На пути разрушая преграды,
Крестный путь мы свершили одни.
По болотам, лесам, по оленьим тропам,
Высоко поднимаяся в горы,
Чрез овраги, ущелья, зажоры[22]
Смело шли мы навстречу врагам.
И осенней порой чрез хребет Становой,
Далеко растянувшись по скалам,
По лесистым крутым перевалам
Перешли мы Джугджур снеговой.
Летний зной нас палил, дождь осенний мочил,
И морозила зимняя вьюга.
По дремучей тайге, завывая в пурге,
Отрывая ряды друг от друга,
Шел дружинный отряд, не страшася преград,
С твердой верою в правду и в Бога,
Нес идею свою и в суровом краю
Проложил он к народу дорогу.
Но народ не восстал, слишком долго он ждал,
И потухли восстанья пожары...
Фальшь ощущается лишь в заключительных строках:
Пулеметом, штыком и нагайкой, кнутом
Запугали его комиссары
Финал стихотворения, претендующего стать гимном Сибирской дружины, не допускал никакой двусмысленности в вопросе о том, почему «народ не восстал», хотя причина была не только в жестокости одних и страхе других. Пепеляев как политик все понимал, но как поэт закрывал на это глаза.

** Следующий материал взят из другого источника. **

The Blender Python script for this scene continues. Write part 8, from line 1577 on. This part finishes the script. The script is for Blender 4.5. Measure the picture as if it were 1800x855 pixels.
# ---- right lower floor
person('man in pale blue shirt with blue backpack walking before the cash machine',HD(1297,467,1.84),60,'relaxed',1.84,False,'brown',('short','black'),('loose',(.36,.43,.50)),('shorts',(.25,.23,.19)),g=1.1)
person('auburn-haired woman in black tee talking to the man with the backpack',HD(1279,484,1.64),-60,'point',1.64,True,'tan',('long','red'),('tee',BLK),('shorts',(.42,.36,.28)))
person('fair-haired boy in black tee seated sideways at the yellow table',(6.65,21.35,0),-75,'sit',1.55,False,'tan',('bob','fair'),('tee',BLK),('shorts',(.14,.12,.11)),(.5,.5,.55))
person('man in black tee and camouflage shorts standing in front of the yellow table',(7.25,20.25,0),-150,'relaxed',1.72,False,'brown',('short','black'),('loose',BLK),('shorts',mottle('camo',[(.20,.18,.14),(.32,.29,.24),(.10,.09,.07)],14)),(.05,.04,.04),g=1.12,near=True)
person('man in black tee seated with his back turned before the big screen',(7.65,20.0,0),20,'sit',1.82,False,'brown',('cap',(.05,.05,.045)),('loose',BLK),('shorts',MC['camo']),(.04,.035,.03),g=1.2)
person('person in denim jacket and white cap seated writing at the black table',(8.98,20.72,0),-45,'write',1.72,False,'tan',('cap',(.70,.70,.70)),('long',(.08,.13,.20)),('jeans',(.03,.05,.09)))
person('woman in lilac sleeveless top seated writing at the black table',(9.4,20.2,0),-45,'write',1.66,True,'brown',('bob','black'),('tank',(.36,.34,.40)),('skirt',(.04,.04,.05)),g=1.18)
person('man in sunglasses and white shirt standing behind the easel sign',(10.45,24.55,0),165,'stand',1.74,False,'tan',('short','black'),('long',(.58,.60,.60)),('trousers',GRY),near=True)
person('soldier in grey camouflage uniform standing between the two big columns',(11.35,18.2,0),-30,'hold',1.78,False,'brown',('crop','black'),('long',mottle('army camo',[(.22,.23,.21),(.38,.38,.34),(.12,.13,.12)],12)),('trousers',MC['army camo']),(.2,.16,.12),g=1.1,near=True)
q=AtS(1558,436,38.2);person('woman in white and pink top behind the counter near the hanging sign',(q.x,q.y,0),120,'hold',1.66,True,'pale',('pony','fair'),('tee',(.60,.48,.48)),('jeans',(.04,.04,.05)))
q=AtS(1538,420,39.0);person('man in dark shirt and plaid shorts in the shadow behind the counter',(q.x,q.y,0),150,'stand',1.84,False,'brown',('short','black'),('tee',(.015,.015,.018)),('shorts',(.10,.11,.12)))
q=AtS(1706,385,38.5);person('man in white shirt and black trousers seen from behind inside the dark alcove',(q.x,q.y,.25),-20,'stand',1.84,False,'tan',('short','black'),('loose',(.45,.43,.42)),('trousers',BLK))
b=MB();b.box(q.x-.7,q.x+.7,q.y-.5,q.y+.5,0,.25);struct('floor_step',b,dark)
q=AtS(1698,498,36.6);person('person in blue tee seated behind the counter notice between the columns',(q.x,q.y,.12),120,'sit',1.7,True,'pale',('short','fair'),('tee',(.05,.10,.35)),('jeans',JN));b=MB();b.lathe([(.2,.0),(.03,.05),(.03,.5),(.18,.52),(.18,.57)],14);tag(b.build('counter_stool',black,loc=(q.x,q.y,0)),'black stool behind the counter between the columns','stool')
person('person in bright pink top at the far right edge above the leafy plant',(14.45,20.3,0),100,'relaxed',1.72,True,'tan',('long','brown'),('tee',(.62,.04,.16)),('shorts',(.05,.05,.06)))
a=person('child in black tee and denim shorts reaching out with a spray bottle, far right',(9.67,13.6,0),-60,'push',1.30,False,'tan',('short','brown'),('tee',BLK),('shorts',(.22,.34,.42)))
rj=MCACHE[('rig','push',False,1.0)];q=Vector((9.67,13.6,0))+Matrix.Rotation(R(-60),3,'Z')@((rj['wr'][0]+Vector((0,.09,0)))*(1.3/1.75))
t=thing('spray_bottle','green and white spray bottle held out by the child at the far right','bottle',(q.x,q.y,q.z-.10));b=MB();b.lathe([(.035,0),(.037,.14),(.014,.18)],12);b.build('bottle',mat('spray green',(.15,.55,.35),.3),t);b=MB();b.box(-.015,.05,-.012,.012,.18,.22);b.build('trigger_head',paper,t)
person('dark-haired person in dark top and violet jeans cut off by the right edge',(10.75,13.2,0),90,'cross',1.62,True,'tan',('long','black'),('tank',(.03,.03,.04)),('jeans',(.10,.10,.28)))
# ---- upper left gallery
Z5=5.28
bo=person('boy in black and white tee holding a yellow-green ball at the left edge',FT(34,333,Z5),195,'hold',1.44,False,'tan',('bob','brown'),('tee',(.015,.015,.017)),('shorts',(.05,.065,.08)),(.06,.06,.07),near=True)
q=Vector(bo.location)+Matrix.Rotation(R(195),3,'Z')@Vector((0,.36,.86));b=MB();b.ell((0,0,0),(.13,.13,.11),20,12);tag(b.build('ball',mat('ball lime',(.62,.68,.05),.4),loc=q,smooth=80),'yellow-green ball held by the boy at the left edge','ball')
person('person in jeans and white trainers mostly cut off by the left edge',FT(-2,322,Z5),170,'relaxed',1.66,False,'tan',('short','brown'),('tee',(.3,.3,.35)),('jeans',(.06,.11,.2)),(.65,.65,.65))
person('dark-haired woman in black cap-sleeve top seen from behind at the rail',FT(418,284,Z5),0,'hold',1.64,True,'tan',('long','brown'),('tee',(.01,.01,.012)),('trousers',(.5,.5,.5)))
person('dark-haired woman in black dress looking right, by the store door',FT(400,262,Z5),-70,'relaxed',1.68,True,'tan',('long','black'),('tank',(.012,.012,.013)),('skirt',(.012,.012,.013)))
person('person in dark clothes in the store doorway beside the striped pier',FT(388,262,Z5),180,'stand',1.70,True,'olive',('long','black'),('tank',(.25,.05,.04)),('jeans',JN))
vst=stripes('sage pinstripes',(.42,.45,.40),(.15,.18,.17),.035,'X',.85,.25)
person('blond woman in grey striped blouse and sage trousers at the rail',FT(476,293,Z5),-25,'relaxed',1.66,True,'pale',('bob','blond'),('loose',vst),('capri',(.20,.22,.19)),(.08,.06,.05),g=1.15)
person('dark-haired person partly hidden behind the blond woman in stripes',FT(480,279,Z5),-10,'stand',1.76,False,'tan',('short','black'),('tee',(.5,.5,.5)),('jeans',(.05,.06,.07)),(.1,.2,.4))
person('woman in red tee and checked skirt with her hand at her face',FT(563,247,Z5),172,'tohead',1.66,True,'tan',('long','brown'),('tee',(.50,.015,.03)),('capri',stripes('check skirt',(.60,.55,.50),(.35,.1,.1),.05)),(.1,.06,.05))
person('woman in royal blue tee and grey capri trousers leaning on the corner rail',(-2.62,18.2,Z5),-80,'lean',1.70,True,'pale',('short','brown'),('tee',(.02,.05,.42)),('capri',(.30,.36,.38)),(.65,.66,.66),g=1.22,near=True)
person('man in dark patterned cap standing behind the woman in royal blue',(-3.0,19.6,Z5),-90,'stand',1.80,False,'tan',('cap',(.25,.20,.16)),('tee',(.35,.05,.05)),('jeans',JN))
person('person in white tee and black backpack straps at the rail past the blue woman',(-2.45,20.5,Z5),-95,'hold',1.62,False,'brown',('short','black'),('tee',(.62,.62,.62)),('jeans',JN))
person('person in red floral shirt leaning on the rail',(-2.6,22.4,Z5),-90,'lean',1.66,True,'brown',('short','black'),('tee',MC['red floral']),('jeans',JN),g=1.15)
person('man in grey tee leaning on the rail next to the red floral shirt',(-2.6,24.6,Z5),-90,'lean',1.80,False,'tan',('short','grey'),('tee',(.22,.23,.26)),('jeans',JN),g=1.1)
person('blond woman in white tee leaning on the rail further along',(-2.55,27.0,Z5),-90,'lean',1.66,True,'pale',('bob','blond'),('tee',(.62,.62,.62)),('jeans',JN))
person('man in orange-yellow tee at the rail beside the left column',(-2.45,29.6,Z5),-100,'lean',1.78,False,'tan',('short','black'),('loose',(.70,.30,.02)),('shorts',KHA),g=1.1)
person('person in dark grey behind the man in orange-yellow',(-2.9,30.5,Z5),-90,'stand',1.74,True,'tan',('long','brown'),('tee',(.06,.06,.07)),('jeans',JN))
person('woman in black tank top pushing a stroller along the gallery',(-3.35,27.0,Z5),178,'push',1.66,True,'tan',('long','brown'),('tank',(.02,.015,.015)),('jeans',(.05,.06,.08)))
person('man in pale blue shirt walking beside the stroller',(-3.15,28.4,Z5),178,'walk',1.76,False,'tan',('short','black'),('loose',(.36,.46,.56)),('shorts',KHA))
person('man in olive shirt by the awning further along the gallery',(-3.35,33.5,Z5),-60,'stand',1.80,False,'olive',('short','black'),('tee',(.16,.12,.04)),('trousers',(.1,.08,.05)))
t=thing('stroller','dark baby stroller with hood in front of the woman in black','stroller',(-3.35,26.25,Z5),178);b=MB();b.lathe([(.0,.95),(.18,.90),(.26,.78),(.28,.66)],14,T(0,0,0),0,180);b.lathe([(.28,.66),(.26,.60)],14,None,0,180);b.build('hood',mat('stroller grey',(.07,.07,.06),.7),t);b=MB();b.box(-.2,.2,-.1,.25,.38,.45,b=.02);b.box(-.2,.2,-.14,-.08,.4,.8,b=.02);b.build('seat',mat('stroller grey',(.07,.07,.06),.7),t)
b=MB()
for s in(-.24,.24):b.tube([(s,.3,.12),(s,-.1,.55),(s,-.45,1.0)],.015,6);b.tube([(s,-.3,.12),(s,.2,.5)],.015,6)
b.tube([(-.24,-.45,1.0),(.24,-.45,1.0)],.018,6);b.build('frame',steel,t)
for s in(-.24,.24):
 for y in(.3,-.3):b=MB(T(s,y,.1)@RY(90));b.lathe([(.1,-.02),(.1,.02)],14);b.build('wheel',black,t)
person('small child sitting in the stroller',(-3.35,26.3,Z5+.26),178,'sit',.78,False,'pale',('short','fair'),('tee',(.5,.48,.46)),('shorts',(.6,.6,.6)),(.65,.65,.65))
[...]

В Нелькане к нему вернулось настроение осенних месяцев, когда дружина страдала от голода, а сам он – от сомнений в правильности избранного пути и сожалений о своей неудавшейся и, как ему казалось, кончающейся жизни. Сейчас было все то же самое, но с поправкой на окончательное крушение иллюзий. Душевную смуту, на фоне которой писались звонкие стихи о «братьях-добровольцах», передает дневниковая запись от 25 апреля, первая после почти трехмесячного перерыва: «Сколько тягостных и грустных переживаний. Часто думаю о былом. Вся жизнь вспоминается: молодость, мечты какие-то светлые, надежды... Все разбито... Боже, как изменился я! Личная жизнь (не частная, а внутренняя. – Л. Ю.) пуста, не манит блеском огоньков, ярко ласкающих, как раньше бывало. В германскую войну, в гражданскую все мысли мои о личной жизни сводились к вопросу: любить ли жизнь, людей? Так идеализировал свое отношение к жизни. Теперь все не то – горечь несбывшейся мечты, глубокая жалость. Ни злобы, ни вражды. Чувство бесконечной жалости... Что-то впереди ждет меня? Да и вырвемся ли мы отсюда?»